MİLLİ MAÇ ÖNCESİ SENFONİ
Büke, Türkiye'nin Avrupa Birliği'ne üye olmasında kültür ve sanatın da önemli yeri bulunduğunu, bu anlamda Türk müziği ve klasik batı müziğiyle ilgili yapılan çalışmaların iyi tanıtılması gerektiğini dile getirdi.
Yurtdışındaki çok sayıda kişinin Türkiye ile ilgili yeterli bilgiye sahip olmadığını dile getiren Büke, “Suç, tanımadıkları için Avrupalılar'da değil, bizde. Milli Takımın Avrupa'da popüler bir takımla yaptığı maç öncesi senfoni orkestrası konseri verebilir. Maç öncesi pop müzik yerine klasik müzik neden tercih edilmesin?” diye konuştu.
BURÇİN BÜKE
İlk konserini 10 yaşında veren Burçin Büke, 1979'da Sofya Müzik Festivali'nde Türkiye'yi başarıyla temsil etti. 1982'de konservatuvarı 5 yılda bitirdikten sonra, Devlet bursuyla Almanya'nın Hannover şehrinde Müzik Akademisi'nde okumaya hak kazandı. Sanatçı, 1992'de Hannover Müzik Akademisi'nin solistlik sınavında ise birinci oldu.

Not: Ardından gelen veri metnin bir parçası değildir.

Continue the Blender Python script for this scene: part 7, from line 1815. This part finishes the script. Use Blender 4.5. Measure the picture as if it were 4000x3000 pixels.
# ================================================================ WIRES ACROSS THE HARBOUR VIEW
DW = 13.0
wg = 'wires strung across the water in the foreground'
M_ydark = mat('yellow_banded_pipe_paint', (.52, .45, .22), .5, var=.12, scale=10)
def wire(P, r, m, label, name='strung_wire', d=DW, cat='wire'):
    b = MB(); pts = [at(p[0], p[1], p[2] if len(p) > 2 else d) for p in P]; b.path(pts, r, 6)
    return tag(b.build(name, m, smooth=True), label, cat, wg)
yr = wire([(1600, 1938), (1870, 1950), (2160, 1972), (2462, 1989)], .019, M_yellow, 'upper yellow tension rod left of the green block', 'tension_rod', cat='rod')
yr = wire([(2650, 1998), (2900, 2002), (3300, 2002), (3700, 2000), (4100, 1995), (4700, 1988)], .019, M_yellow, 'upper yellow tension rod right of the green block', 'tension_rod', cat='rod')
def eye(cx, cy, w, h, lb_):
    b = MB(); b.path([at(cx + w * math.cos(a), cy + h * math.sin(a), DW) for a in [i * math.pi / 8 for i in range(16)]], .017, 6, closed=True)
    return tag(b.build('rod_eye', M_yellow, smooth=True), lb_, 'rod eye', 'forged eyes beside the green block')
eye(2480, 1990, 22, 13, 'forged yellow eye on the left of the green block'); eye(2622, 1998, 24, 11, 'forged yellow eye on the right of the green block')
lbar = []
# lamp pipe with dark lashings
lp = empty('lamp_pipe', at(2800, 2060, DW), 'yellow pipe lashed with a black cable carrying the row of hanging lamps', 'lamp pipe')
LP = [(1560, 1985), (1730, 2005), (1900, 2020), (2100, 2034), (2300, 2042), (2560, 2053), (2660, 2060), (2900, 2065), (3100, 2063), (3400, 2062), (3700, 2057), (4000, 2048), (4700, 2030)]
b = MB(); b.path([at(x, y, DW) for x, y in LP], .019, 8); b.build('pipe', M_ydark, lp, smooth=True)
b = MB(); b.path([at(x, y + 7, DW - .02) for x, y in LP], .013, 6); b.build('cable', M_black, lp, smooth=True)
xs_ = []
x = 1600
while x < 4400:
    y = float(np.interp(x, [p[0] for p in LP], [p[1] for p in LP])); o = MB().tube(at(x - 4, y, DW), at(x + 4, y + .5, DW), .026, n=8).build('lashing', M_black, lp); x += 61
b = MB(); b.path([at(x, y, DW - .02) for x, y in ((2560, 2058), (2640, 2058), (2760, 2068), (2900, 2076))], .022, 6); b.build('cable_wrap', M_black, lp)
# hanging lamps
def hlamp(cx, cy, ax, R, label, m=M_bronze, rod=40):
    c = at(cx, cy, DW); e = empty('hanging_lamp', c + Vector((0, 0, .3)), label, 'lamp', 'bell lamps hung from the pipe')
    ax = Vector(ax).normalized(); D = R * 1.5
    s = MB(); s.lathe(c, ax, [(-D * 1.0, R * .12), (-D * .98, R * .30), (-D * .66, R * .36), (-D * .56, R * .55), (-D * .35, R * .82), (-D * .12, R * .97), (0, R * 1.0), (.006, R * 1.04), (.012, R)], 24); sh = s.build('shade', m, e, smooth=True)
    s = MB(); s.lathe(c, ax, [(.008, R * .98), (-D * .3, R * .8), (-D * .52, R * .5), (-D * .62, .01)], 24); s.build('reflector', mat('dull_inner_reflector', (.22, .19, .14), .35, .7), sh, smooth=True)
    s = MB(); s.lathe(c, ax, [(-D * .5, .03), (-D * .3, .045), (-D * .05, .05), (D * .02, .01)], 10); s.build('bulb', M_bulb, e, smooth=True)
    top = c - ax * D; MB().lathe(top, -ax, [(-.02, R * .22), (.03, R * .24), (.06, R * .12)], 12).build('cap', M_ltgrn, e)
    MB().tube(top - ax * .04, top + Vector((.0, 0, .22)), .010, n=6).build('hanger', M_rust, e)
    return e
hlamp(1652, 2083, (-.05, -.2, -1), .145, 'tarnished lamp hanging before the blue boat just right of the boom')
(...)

Berlin'de kurulan “Color of Music” adlı oda orkestrasının solist ve kurucuları arasında yer alan sanatçı, Kuzey Almanya Radyo Orkestrası, Langenhagen Festival Orkestrası, Lanciano Festival Orkestrası ve Hannover Big-Band orkestralarıyla turnelere çıktı. Sanatçının 2002 yılında New York'ta Carnegie Hall'da verdiği konser, ABD basınında geniş yankı buldu. Büke, 1996'da Londra'da, 2002'de ise New York'ta “Steinway-Sons” sanatçısı oldu.
Burçin Büke, 2000-2003 yılları arasında Selanik Konservatuvarı'nın düzenlediği Uluslararası Piyano Festivali'ne eğitmen ve solist olarak katıldı.